Friends of the Earth Japan issued a widely-circulated letter with this call to different parts of the world, seeking support from other regions of the world. The urgent letter was sent last Friday to the Japan Bank for International Cooperation. (See http://www.foejapan.org/en/aid/150918.html)

The Batang plant would cost US$4 billion dollars of which the Japanese financial institution would provide US$1.6 billion. Japanese companies "J Power" Electric Power Development and Itochu have also already decided to invest in the project.

Friends of the Earth Japan regrets that the JBIC is considering funding the coal-fired plant in Batang "despite the serious human rights violation against the local community" the project has caused.The environmental activists point out that the Indonesian army has put and leveled the soil in the majority of farmlands which the landowners haven’t yet agreed to sell for the project.

"67 landowners who own some of the proposed project site are still refusing to sell their land", states the petition. The local community has persistently stated their concern regarding the loss of livelihoods, especially farming and fishing.
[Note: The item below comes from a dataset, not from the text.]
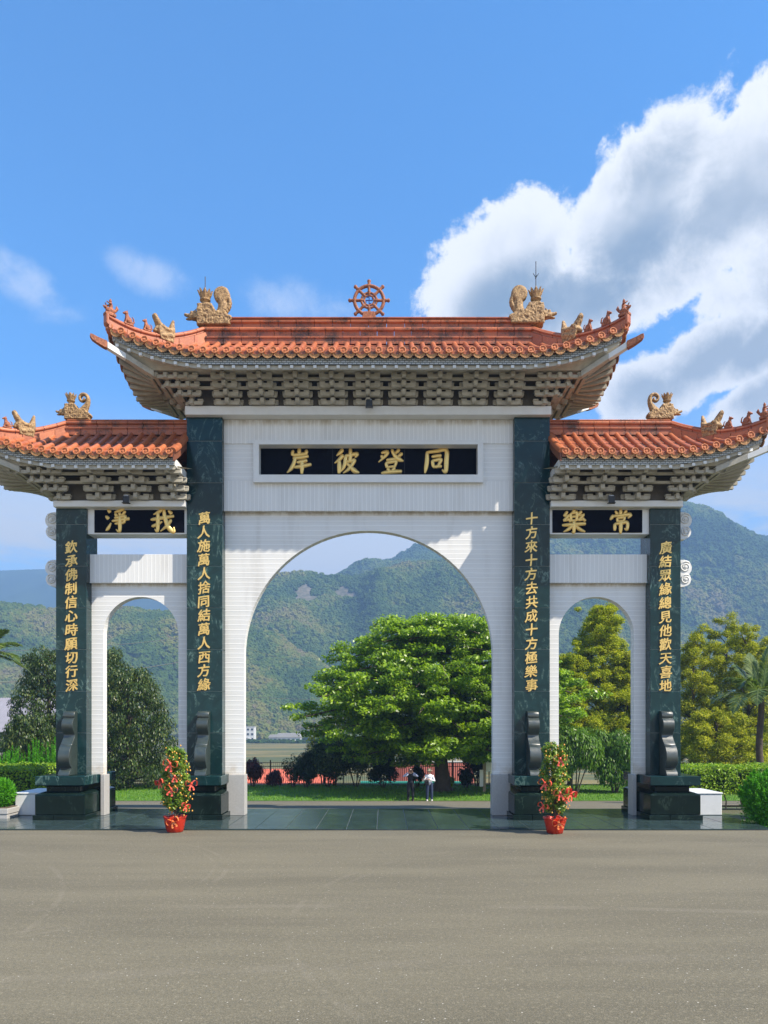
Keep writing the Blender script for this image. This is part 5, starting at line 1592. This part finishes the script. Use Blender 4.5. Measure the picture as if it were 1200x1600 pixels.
# ================================================================== people beyond the road
simple('skin', (0.45, 0.27, 0.19), 0.6); simple('cloth_black', (0.010, 0.010, 0.014), 0.8); simple('cloth_pale_blue', (0.42, 0.47, 0.66), 0.8)
simple('cloth_white', (0.70, 0.72, 0.78), 0.8); simple('denim', (0.020, 0.035, 0.085), 0.85); simple('hair_black', (0.015, 0.012, 0.010), 0.6)
simple('hat_straw', (0.62, 0.50, 0.33), 0.8); simple('shoe_white', (0.72, 0.70, 0.66), 0.6); simple('shoe_black', (0.012, 0.012, 0.012), 0.5)
def person(x, y, zb, label, elbows, hands, k, cols, hat, step):
    t = thing('person', label, 'person', (x, y, zb)); t.scale = (k, k, k)
    mb = MB()
    hip = .92
    for s in (-1, 1):
        mb.tube([(s*.09, 0, hip), (s*(.10+step), -.02, .50), (s*(.105+step), .02, .09)], [.095, .068, .045], 9)
        mb.tube([(s*(.105+step), .04, .04), (s*(.115+step), -.17, .03)], [.045, .038], 8)
        mb.tube([(s*.17, 0, 1.40), elbows[s], hands[s]], [.055, .042, .030], 8)
        h = Vector(hands[s]); e = Vector(elbows[s]); d = (h-e).normalized()
        mb.ell(tuple(h + d*.05), (.035, .028, .05))
        side = d.cross(Vector((0, 1, 0))).normalized()
        for f in range(4):
            b_ = h + d*.085 + side*(f-1.5)*.018
            mb.tube([b_, b_ + d*(.045 + .01*(f in (1, 2))), b_ + d*.065 + Vector((0, -.025, 0))], [.010, .009, .007], 5)
        mb.tube([h + d*.04 + side*.03, h + d*.07 + side*.06, h + d*.10 + side*.065], [.012, .011, .008], 5)
    mb.ell((0, 0, .98), (.165, .115, .15)); mb.ell((0, 0, 1.16), (.15, .105, .20)); mb.ell((0, 0, 1.33), (.185, .115, .15))
    mb.tube([(0, 0, 1.40), (0, -.01, 1.54)], [.06, .052], 8); mb.ell((0, -.015, 1.63), (.078, .095, .115)); mb.ell((0, -.11, 1.61), (.016, .022, .022))
    for s in (-1, 1): mb.ell((s*.08, .0, 1.62), (.014, .022, .032))
    link('body', remeshed(mb, .014, 'body', 2), 'skin', t)
    top = MB()
    top.ell((0, 0, 1.16), (.17, .125, .22)); top.ell((0, 0, 1.33), (.205, .13, .15)); top.ell((0, 0, .99), (.18, .13, .15))
    link('jacket', remeshed(top, .016, 'jacket', 2), cols[0], t)
    for s in (-1, 1):
        e, h = Vector(elbows[s]), Vector(hands[s])
        obj('sleeve', MB().tube([(s*.15, 0, 1.41), tuple(e), tuple(e.lerp(h, .85))], [.072, .058, .042], 9), cols[1], t, smooth=60)
        obj('trouser_leg', MB().tube([(s*.085, 0, .98), (s*(.10+step), -.02, .50), (s*(.105+step), .02, .07)], [.118, .085, .068], 10), cols[2], t, smooth=60)
        obj('shoe', MB().ell((s*(.11+step), -.06, .035), (.055, .135, .05)), cols[3], t, smooth=60)
        obj('eye', MB().ell((s*.03, -.103, 1.64), (.011, .008, .008), 8, 5), 'hair_black', t)
    obj('mouth', MB().ell((0, -.104, 1.575), (.022, .008, .006), 8, 5), 'wall_pink', t)
    if hat:
        obj('hat', MB().lathe([(0, 1.79), (.07, 1.785), (.095, 1.74), (.10, 1.69), (.17, 1.665), (.17, 1.655), (0, 1.655)], 16), 'hat_straw', t, smooth=40)
    obj('hair', MB().ell((0, .015, 1.675), (.088, .10, .095), 12, 8), 'hair_black' if not hat else 'hat_straw', t, smooth=60)
    if not hat: 
        pass
    return t
pe1 = person(X(641.5, 40.6), 16.6, -1.2, 'person in black vest with pale blue sleeves raising both hands to the face', {-1: (-.36, -.16, 1.34), 1: (.36, -.16, 1.34)}, {-1: (-.10, -.26, 1.56), 1: (.10, -.26, 1.56)}, .98,
       ('cloth_black', 'cloth_pale_blue', 'cloth_black', 'shoe_black'), False, .02)
pe2 = person(X(671, 40.5), 16.5, -1.2, 'person in white jacket and pale hat holding something at the chest', {-1: (-.34, -.10, 1.12), 1: (.27, -.06, 1.10)}, {-1: (-.30, -.34, 1.27), 1: (-.02, -.30, 1.20)}, .96,
       ('cloth_white', 'cloth_white', 'denim', 'shoe_white'), True, .02)
ph = tag(obj('phone', MB().box(-.04, .04, -.006, .006, -.08, .08), 'black_plastic', None, bevel=.006, loc=(X(641.5, 40.6), 16.6 - .33, -1.2 + 1.60), rot=(0, R(90), 0)), 'dark phone held up by the person in black', 'phone')
bag = tag(obj('handbag', MB().loft([[(-.13, y, 0), (.13, y, 0), (.11, y, .24), (-.11, y, .24)] for y in (-.05, .05)]), 'cloth_black', None, bevel=.02, loc=(X(671, 40.5) - .16, 16.5 - .17, -1.2 + .88)), 'black bag hanging in front of the person in the white jacket', 'bag')

# ================================================================== potted kumquat shrubs in front of the gate
simple('foil_red', (0.52, 0.035, 0.015), 0.22, metal=0.25, var=0.2, scale=9.0, bmp=0.8, bscale=14.0)
simple('ribbon_red', (0.72, 0.10, 0.06), 0.3, var=0.15, scale=12.0)
simple('ribbon_orange', (0.80, 0.22, 0.06), 0.35, var=0.15, scale=12.0)
simple('fruit_orange', (0.75, 0.36, 0.05), 0.35, var=0.25, scale=8.0)
def potted(px, ybase, label, top, sway, bows, tilt):
    D = 1200*2.86/(ybase - 1130)
    t = thing('potted_kumquat', label, 'potted shrub', (X(px, D), D-24, 0.0 if D < 20.7 else .041))
    # pot wrapped in crinkled red foil
    rings = []; n = 40
    for r, z in [(r_*.92, z_*.95) for r_, z_ in ((.20, 0), (.225, .02), (.25, .12), (.285, .26), (.305, .36), (.31, .40), (.335, .43), (.33, .445), (.295, .44), (.28, .40))]:
        rings.append([((r*(1 + .035*math.sin(9*q + z*11) + .02*math.sin(17*q)*(z > .05)))*math.cos(q), (r*(1 + .035*math.sin(9*q + z*11) + .02*math.sin(17*q)))*math.sin(q), z + (.02*math.sin(7*q) if z > .40 else 0)) for q in [2*PI*i/n for i in range(n)]])
    obj('pot', MB().loft(rings), 'foil_red', t, smooth=50)
    obj('soil', MB().lathe([(0, .365), (.245, .365), (.245, .34), (0, .34)], 20), 'soil', t)
    def bow(p, k, az, mat='ribbon_red', tails=True):
        m = MB(); 
        for s in (-1, 1):
            pts = catmull([(0, 0, 0), (s*.09, -.03, .085), (s*.155, -.02, .05), (s*.15, -.015, -.05), (s*.06, -.02, -.045), (0, 0, 0)], 4)
            m.loft([[(x, y-.045, z), (x, y+.045, z)] for x, y, z in pts], cap=False, closed=False)
            if tails:
                tp = catmull([(0, -.01, -.01), (s*.04, -.035, -.10), (s*.06, -.03, -.14), (s*.055, -.04, -.18)], 4)
                m.loft([[(x-.024, y, z), (x+.024, y, z)] for x, y, z in tp], cap=False, closed=False)
        m.ell((0, -.02, 0), (.032, .03, .035), 8, 6)
        obj('bow', m, mat, t, loc=p, rot=(0, R(random.uniform(-25, 25)), az), sc=(k,)*3, fix=False)
    bow((.02, -.31, .33), 1.0, 0, 'ribbon_orange')
    tr = MB(); V = []; F = MB()
    H = top
    tr.tube([(0, 0, .36), (.02, 0, .7), (sway*.5, .02, H*.62), (sway, 0, H*.95)], [.028, .024, .018, .008], 7)
    for k in range(42):
        f = (k+.5)/42; h = .50 + (H-.55)*f; q = k*2.39996 + random.uniform(-.4, .4)
        rad = (.315 - .12*abs(f-.40))*random.uniform(.55, 1.05)
        c = Vector((sway*f + rad*math.cos(q), rad*math.sin(q), h + .10))
        tr.tube([(sway*f*.9, 0, h-.12), (sway*f + rad*.5*math.cos(q), rad*.5*math.sin(q), h), tuple(c)], [.010, .008, .004], 5)
        P, d = shell(c, (.14, .14, .13), 95, .05)
        V.append(leaves(P, d + np.array([.1, -.2, .4]), .10, .040, 0, d + np.array([0, 0, .5]), .5))
        for j in range(5):
            u = rng.normal(0, .10, 3); F.ell((c.x + u[0], c.y + u[1], c.z - .05 + u[2]*.7), (.021, .021, .025), 7, 5)
    obj('stem', tr, 'bark', t, smooth=60)
    link('foliage', quads_mesh('foliage', np.concatenate(V)), 'leaf_kumquat', t)
    stuff(obj('fruit', F, 'fruit_orange', t, smooth=70))
    for p, k, az in bows: bow(p, k, az)
    return t
potted(273.5, 1297.5, 'potted kumquat shrub with red bows before the pillar on the left of the centre arch', 2.16, .02, [((-.02, -.36, 1.84), 1.15, .0), ((.10, -.40, 1.52), .9, .2), ((-.34, -.20, 1.34), .95, -.6), ((.46, -.12, 1.30), 1.0, .7), ((.02, -.42, 1.18), 1.0, .1), ((.34, -.22, .72), .8, .9)], 0)
potted(867, 1299.5, 'potted kumquat shrub with red bows before the pillar on the right of the centre arch', 2.28, -.05, [((.06, -.34, 1.98), 1.05, .0), ((-.30, -.22, 1.34), 1.05, -.5), ((.04, -.40, 1.10), 1.05, .1), ((.36, -.24, 1.08), 1.1, .6), ((-.34, -.18, .74), .9, -.7), ((.22, -.30, .95), .7, .4)], 0)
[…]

The project has been stalled for nearly four years.

According to Friends of the Earth Japan, the JBIC has not yet decided to fund the Batang plant, precisely because of the incomplete land acquisition process. However, the activists fear that the actions of the army leveling the lands might be used as an "excuse" by the Bank to interpret that the land acquisition process has been finalized.
They warn that the financial institution could agree a loan with the project proponent "on the occasion of the deadline for the financial closure of this project, or around October 6, 2015".

In the end of July, three local villagers of the community that is resisting the Batang coal plant visited Japan to submit their objection to JBIC and talked directly to Japanese decision-makers and the public about the serious human rights violations they have experienced. For instance, they have been intimidated and arbitrarily arrested by the Indonesian army, the police and thugs.